Dubovtsev and others v. Ukraine (Applications nos. 21429/14, 221424/14, 332024/14, 432161/14, 532778/14, 633719/14, 733729/14, 842200/14, 942204/14, 1051084/14)

A selection of key paragraphs can be found below the judgment.

CASE-OF-DUBOVTSEV-AND-OTHERS-v.-UKRAINE

78.  The Court further refers to its examination of similar complaints in Shmorgunov and Others (cited above, § 477), where it found that that in those applicants’ cases the minimum standard set by Article 5 § 1 (c) of the Convention for the reasonableness of a suspicion was not met and that there was an element of arbitrariness. The impugned events in the present case disclose similarities. In particular, when the applicants were placed in custody, the suspicion against them was based exclusively on the statements of police officers, even though the events at issue had taken place in public and hundreds of individuals had been present and involved. The wording of those statements was almost identical, and essentially they were couched in general terms (see paragraphs 5 and 13-15 above). 

79.  Furthermore, the decisions on the applicants’ detention simply reproduced parts of the official notifications of suspicion and, even though they had denied committing any offence, provided no reasons as to why the suspicion was considered to have a sufficient evidential basis, apart from referring to unidentified “witness statements” and unspecified “other material” (see paragraphs 16, 18 and 19 above). 

80.  On the whole, it appears that on 27 January 2014 the Babushkinskyy District Court of Dnipro examined the question of the applicants’ detention in a summary manner, conducting no thorough, objective and individualised assessment of their cases. 

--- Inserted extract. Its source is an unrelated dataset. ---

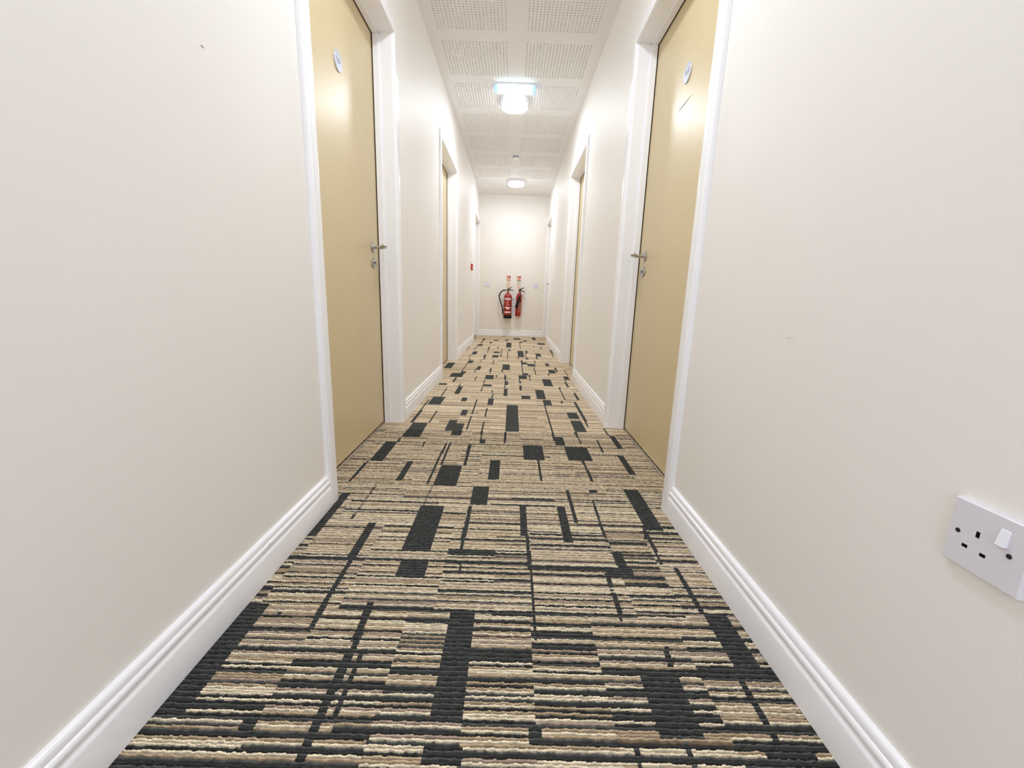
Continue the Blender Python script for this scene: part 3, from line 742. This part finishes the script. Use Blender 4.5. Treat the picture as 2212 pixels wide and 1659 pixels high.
# ------------------------------------------------------------------ fire extinguishers
def curved_panel(mb, r, a0, a1, z0, z1, off=.0006, n=16, mi=0):
    vs = []
    for i in range(n+1):
        a = a0+(a1-a0)*i/n
        vs += [(math.sin(a)*(r+off), -math.cos(a)*(r+off), z0), (math.sin(a)*(r+off), -math.cos(a)*(r+off), z1)]
    mb.add(vs, [(2*i, 2*i+2, 2*i+3, 2*i+1) for i in range(n)], mi)
def water_extinguisher():
    r = .0735
    X, Y = -.0915, YE-.094
    root = empty('fire_extinguisher', (X, Y, .345))
    z = lambda v: v-.345
    mb = MB(); prof = [(.066, z(.36)), (r, z(.375)), (r, z(.735)), (r*.985, z(.752)), (r*.93, z(.768)), (r*.80, z(.783)), (r*.60, z(.795)), (.030, z(.803)), (.021, z(.808)), (.018, z(.826)), (.016, z(.830))]
    mb.lathe(prof, n=64); tag(mb.build('cylinder', M_RED, root, smooth=40), 'red cylinder')
    mb = MB(); mb.lathe([(.070, 0), (.0755, .004), (.0755, .060), (.0740, .063)], n=64); tag(mb.build('base_cap', M_DARK, root, smooth=40), 'black plastic foot')
    mb = MB(); mb.lathe([(.015, z(.829)), (.017, z(.832)), (.017, z(.848)), (.012, z(.850)), (.012, z(.872))], n=28); tag(mb.build('valve', M_BRASS, root, smooth=40), 'metal valve')
    # hose outlet elbow to the left
    mb = MB(); mb.tube([(-.005, 0, z(.857)), (-.030, -.002, z(.857)), (-.048, -.003, z(.860))], .007, n=14); tag(mb.build('hose_coupling', M_BRASS, root, smooth=60), 'metal hose coupling')
    hp = [(-.046, -.003, .860), (-.075, -.004, .862), (-.105, -.006, .850), (-.135, -.010, .822), (-.156, -.014, .785), (-.162, -.018, .745), (-.154, -.022, .700), (-.136, -.024, .645), (-.116, -.022, .590), (-.100, -.018, .535), (-.093, -.012, .480), (-.090, -.008, .440), (-.086, -.006, .425)]
    # smooth the path
    def smooth_path(P, k=5):
        P = [Vector(p) for p in P]; out = []
        for i in range(len(P)-1):
            p0, p1, p2, p3 = P[max(i-1, 0)], P[i], P[i+1], P[min(i+2, len(P)-1)]
            for j in range(k):
                t = j/k
                out.append(.5*((2*p1)+(-p0+p2)*t+(2*p0-5*p1+4*p2-p3)*t*t+(-p0+3*p1-3*p2+p3)*t**3))
        out.append(P[-1]); return out
    mb = MB(); mb.tube([(p.x, p.y, z(p.z)) for p in smooth_path(hp)], .0108, n=16); tag(mb.build('hose', M_DARK, root, smooth=60), 'black rubber hose')
    mb = MB(); mb.tube([(-.088, -.008, z(.500)), (-.088, -.008, z(.43))], [.0105, .008], n=14); mb.build('nozzle', M_DARK, root, smooth=60)
    mb = MB(); mb.box((-.092, -.014, z(.575)), (-.070, .004, z(.588))); mb.build('hose_clip', M_DARK, root, bevel=.001)
    # squeeze levers
    mb = MB(); mb.tube([(-.016, 0, z(.874)), (.004, 0, z(.882)), (.030, 0, z(.898)), (.052, 0, z(.911)), (.072, 0, z(.918))], [.010, .010, .0075, .0065, .005], n=12, flat=1.6, upv=(0, 1, 0)); tag(mb.build('upper_lever', M_DARK, root, smooth=60), 'black squeeze lever')
    mb = MB(); mb.tube([(-.018, 0, z(.870)), (.010, 0, z(.867)), (.055, 0, z(.867)), (.085, 0, z(.866)), (.104, 0, z(.858))], [.011, .009, .007, .0065, .005], n=12, flat=1.6, upv=(0, 1, 0)); tag(mb.build('carry_handle', M_DARK, root, smooth=60), 'black carrying handle')
    # wrap-round label
    mb = MB(); a = .88
    curved_panel(mb, r, -a, a, z(.685), z(.722)); lb = tag(mb.build('label_title', M_LABELWHITE, root, smooth=60, fixn=False), 'white title panel')
    text_mesh('WATER', .030, M_LABELINK, 'title_text', lb, (0, 0, z(.7035)), bend=r+.0010, sx=1.05)
    mb = MB()
    for x0, x1, za, zb in ((-.035, .010, .660, .666), (-.020, .026, .640, .648), (-.020, .024, .626, .632), (-.046, -.034, .610, .650), (-.020, .010, .606, .612), (-.010, .028, .598, .604), (-.046, -.036, .594, .602), (-.008, .032, .590, .595),
                           (-.024, -.004, .556, .584), (-.020, -.008, .584, .590)):
        curved_panel(mb, r, x0/r, x1/r, z(za), z(zb), n=4)
    tag(mb.build('instruction_print', M_LABELPINK, root, smooth=60, fixn=False), 'pale pink print')
    mb = MB()
    curved_panel(mb, r, -a, a, z(.540), z(.553)); curved_panel(mb, r, -.62, .58, z(.531), z(.540)); curved_panel(mb, r, -.34, .34, z(.515), z(.521))
    curved_panel(mb, r, -.45, .45, z(.524), z(.531)); tag(mb.build('label_panel', M_LABELWHITE, root, smooth=60, fixn=False), 'white printed panel')
    mb = MB(); curved_panel(mb, r, -a, a, z(.448), z(.474)); lp = tag(mb.build('label_footer', M_LABELWHITE, root, smooth=60, fixn=False), 'white footer strip')
    # wall bracket
    mb = MB(); mb.box((-.012, .070, z(.66)), (.012, .0935, z(.80))); mb.build('bracket', M_DARK, root, bevel=.001)
    tag(root, 'wide red fire extinguisher with a black foot and hose, on the end wall', 'fire extinguisher', 'fire extinguishers on the end wall')
def gas_extinguisher():
    r = .0525
    root = empty('fire_extinguisher', (.1040, YE-.075, .389)); root.rotation_euler = (0, math.radians(2.0), 0)
    z = lambda v: v-.389
    mb = MB(); prof = [(.046, 0), (.0515, .004), (r, .010), (r, z(.735)), (r*.98, z(.752)), (r*.90, z(.775)), (r*.74, z(.797)), (r*.52, z(.814)), (.019, z(.824)), (.017, z(.832))]
    mb.lathe(prof, n=56); tag(mb.build('cylinder', M_RED, root, smooth=40), 'slim red cylinder')
    mb = MB(); mb.lathe([(.0125, z(.828)), (.0155, z(.835)), (.0155, z(.865)), (.010, z(.868)), (.010, z(.885))], n=28); tag(mb.build('valve', M_BRASS, root, smooth=40), 'metal valve')
    mb = MB(); mb.tube([(-.010, 0, z(.868)), (.012, 0, z(.884)), (.040, 0, z(.903)), (.062, 0, z(.914)), (.078, 0, z(.916))], [.011, .012, .0085, .007, .005], n=12, flat=1.6, upv=(0, 1, 0)); tag(mb.build('upper_lever', M_DARK, root, smooth=60), 'black squeeze lever')
    mb = MB(); mb.tube([(.004, 0, z(.866)), (.030, 0, z(.866)), (.060, 0, z(.860)), (.085, 0, z(.852)), (.100, 0, z(.840))], [.009, .008, .0072, .007, .0055], n=12, flat=1.6, upv=(0, 1, 0)); tag(mb.build('carry_handle', M_DARK, root, smooth=60), 'black carrying handle')
    # swivel pipe and discharge horn
    mb = MB(); mb.tube([(.006, -.012, z(.858)), (.020, -.030, z(.856)), (.028, -.050, z(.845)), (.022, -.060, z(.800)), (.014, -.064, z(.765))], [.006, .006, .006, .0055, .0055], n=12); tag(mb.build('swivel_pipe', M_DARK, root, smooth=60), 'black swivel pipe')
    mb = MB(); mb.tube([(.014, -.064, z(.770)), (.004, -.068, z(.730)), (-.010, -.072, z(.680)), (-.028, -.076, z(.610)), (-.040, -.078, z(.562))], [.010, .015, .019, .0225, .025], n=24); tag(mb.build('discharge_horn', M_DARK, root, smooth=60), 'black discharge horn')
    mb = MB(); curved_panel(mb, r, .05, 1.2, z(.470), z(.640)); tag(mb.build('label', M_BROWNLABEL, root, smooth=60, fixn=False), 'faded brown label')
    mb = MB(); curved_panel(mb, r, .25, .95, z(.668), z(.700)); tag(mb.build('strap', M_DARK, root, smooth=60, fixn=False), 'dark retaining strap')
    mb = MB(); curved_panel(mb, r, .42, .85, z(.565), z(.580), off=.001, n=6); curved_panel(mb, r, .12, .65, z(.484), z(.494), off=.001, n=6); tag(mb.build('label_print', M_LABELPINK, root, smooth=60, fixn=False), 'pale print')
    mb = MB(); mb.tube([(-.047, -.030, z(.655)), (-.050, -.028, z(.640))], .006, n=10); mb.tube([(-.049, -.040, z(.553)), (-.044, -.046, z(.547))], .006, n=10); tag(mb.build('horn_clip', M_PLASTIC, root, smooth=60), 'white clips')
    mb = MB(); mb.box((-.010, .048, z(.68)), (.010, .0745, z(.80))); mb.build('bracket', M_DARK, root, bevel=.001)
    tag(root, 'slim red fire extinguisher with a black discharge horn, on the end wall', 'fire extinguisher', 'fire extinguishers on the end wall')
water_extinguisher(); gas_extinguisher()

81.  The Court also notes that the criminal proceedings against the applicants were eventually discontinued for the reason that no crime had been committed (see paragraph 21 above) and that, in disciplinary proceedings against the judges who had detained them, it was established that the latter had acted unlawfully and arbitrarily (see paragraphs 42, 43, 45 and 46 above). Furthermore, the information contained in the related official notification of suspicion, while not conclusive, appears to indicate that officials from law-enforcement bodies and courts of the Dnipropetrovsk Region had been given “oral instructions” to detain, allegedly regardless of relevant legal constraints , those who had taken part or could have taken part in the “peaceful protests” in Dnipro, and to initiate criminal proceedings against them. Allegedly, this was to be done in order to intimidate other protesters and dissuade them from continuing their participation in the protests (see paragraph 37 above). While the Court is not prepared to attach decisive weight to those findings and suspicions, which were made in the different context of disciplinary and criminal proceedings against the judges concerned, it has already highlighted the fact that at the relevant time the authorities appear to have adopted a deliberate strategy to put an end to and further hinder those protests. That strategy could explain the widespread detention of certain protesters. In this regard, the Court refers to its findings in Shmorgunov and Others (cited above, §§ 473-75 and 520). 

82.  In the light of the foregoing, the Court considers that the domestic authorities failed to advance sufficient reasoning and evidence to justify the detention of  Mr V. Dubovtsev, Mr K. Orbeladze, Mr O. Tsyganov, Mr V. Shebanov and Mr O. Bereza (applications nos. 21429/14, 32778/14, 33719/14 and 42204/14) on the dates specified in paragraph 77 above and that their detention cannot be regarded as being free from arbitrariness. Accordingly, there has been a violation of Article 5 § 1 of the Convention in those applicants’ cases.